::: Supplied material :::

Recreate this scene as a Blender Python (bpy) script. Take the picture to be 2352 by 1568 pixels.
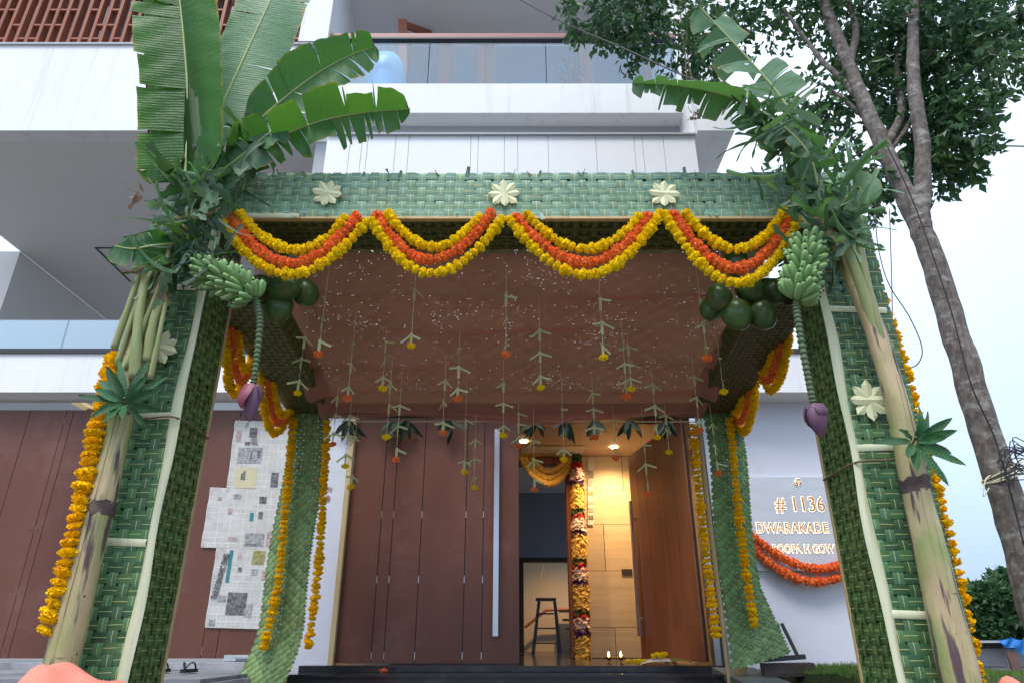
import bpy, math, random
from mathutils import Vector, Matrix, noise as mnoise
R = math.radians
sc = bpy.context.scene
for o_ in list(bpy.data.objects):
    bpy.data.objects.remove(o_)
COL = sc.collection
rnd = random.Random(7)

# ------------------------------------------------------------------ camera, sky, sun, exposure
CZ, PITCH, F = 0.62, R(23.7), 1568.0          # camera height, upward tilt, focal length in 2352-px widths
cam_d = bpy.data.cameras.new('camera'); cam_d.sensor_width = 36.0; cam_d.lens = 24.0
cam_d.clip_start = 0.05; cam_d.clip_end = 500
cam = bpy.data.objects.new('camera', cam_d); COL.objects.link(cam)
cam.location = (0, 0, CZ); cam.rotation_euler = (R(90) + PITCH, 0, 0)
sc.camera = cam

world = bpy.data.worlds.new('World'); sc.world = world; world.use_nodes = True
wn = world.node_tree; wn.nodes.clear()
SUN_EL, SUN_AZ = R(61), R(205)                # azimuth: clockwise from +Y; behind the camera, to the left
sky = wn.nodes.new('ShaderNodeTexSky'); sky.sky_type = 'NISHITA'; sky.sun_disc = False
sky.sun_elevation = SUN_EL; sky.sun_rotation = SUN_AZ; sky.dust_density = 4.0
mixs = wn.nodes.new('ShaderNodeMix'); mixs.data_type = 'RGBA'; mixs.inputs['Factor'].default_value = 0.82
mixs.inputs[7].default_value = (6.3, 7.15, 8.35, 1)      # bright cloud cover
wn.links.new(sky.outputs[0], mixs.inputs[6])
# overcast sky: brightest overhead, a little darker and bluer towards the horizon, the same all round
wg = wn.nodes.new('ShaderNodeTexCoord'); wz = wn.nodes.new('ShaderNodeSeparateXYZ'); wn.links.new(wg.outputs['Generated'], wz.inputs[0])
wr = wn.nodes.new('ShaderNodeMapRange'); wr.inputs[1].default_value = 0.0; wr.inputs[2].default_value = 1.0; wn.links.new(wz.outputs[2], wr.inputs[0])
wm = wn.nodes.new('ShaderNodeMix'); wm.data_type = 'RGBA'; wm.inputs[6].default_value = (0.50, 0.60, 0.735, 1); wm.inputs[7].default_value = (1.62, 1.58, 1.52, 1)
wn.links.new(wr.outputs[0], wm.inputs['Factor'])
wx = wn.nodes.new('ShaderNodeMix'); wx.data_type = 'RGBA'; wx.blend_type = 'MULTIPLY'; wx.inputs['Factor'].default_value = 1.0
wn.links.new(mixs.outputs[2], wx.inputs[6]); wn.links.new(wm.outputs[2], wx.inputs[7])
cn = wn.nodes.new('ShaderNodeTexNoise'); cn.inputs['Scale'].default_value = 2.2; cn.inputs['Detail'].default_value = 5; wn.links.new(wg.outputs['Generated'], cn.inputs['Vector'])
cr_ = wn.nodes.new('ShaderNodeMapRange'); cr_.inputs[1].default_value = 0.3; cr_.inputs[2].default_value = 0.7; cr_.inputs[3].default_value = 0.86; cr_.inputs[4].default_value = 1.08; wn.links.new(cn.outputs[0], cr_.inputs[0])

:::

Retype each line of the listing above word for word. Exclude the pictures.

* [The result]:
Recreate this scene as a Blender Python (bpy) script. Take the picture to be 2352 by 1568 pixels.
import bpy, math, random
from mathutils import Vector, Matrix, noise as mnoise
R = math.radians
sc = bpy.context.scene
for o_ in list(bpy.data.objects):
    bpy.data.objects.remove(o_)
COL = sc.collection
rnd = random.Random(7)

# ------------------------------------------------------------------ camera, sky, sun, exposure
CZ, PITCH, F = 0.62, R(23.7), 1568.0          # camera height, upward tilt, focal length in 2352-px widths
cam_d = bpy.data.cameras.new('camera'); cam_d.sensor_width = 36.0; cam_d.lens = 24.0
cam_d.clip_start = 0.05; cam_d.clip_end = 500
cam = bpy.data.objects.new('camera', cam_d); COL.objects.link(cam)
cam.location = (0, 0, CZ); cam.rotation_euler = (R(90) + PITCH, 0, 0)
sc.camera = cam

world = bpy.data.worlds.new('World'); sc.world = world; world.use_nodes = True
wn = world.node_tree; wn.nodes.clear()
SUN_EL, SUN_AZ = R(61), R(205)                # azimuth: clockwise from +Y; behind the camera, to the left
sky = wn.nodes.new('ShaderNodeTexSky'); sky.sky_type = 'NISHITA'; sky.sun_disc = False
sky.sun_elevation = SUN_EL; sky.sun_rotation = SUN_AZ; sky.dust_density = 4.0
mixs = wn.nodes.new('ShaderNodeMix'); mixs.data_type = 'RGBA'; mixs.inputs['Factor'].default_value = 0.82
mixs.inputs[7].default_value = (6.3, 7.15, 8.35, 1)      # bright cloud cover
wn.links.new(sky.outputs[0], mixs.inputs[6])
# overcast sky: brightest overhead, a little darker and bluer towards the horizon, the same all round
wg = wn.nodes.new('ShaderNodeTexCoord'); wz = wn.nodes.new('ShaderNodeSeparateXYZ'); wn.links.new(wg.outputs['Generated'], wz.inputs[0])
wr = wn.nodes.new('ShaderNodeMapRange'); wr.inputs[1].default_value = 0.0; wr.inputs[2].default_value = 1.0; wn.links.new(wz.outputs[2], wr.inputs[0])
wm = wn.nodes.new('ShaderNodeMix'); wm.data_type = 'RGBA'; wm.inputs[6].default_value = (0.50, 0.60, 0.735, 1); wm.inputs[7].default_value = (1.62, 1.58, 1.52, 1)
wn.links.new(wr.outputs[0], wm.inputs['Factor'])
wx = wn.nodes.new('ShaderNodeMix'); wx.data_type = 'RGBA'; wx.blend_type = 'MULTIPLY'; wx.inputs['Factor'].default_value = 1.0
wn.links.new(mixs.outputs[2], wx.inputs[6]); wn.links.new(wm.outputs[2], wx.inputs[7])
cn = wn.nodes.new('ShaderNodeTexNoise'); cn.inputs['Scale'].default_value = 2.2; cn.inputs['Detail'].default_value = 5; wn.links.new(wg.outputs['Generated'], cn.inputs['Vector'])
cr_ = wn.nodes.new('ShaderNodeMapRange'); cr_.inputs[1].default_value = 0.3; cr_.inputs[2].default_value = 0.7; cr_.inputs[3].default_value = 0.86; cr_.inputs[4].default_value = 1.08; wn.links.new(cn.outputs[0], cr_.inputs[0])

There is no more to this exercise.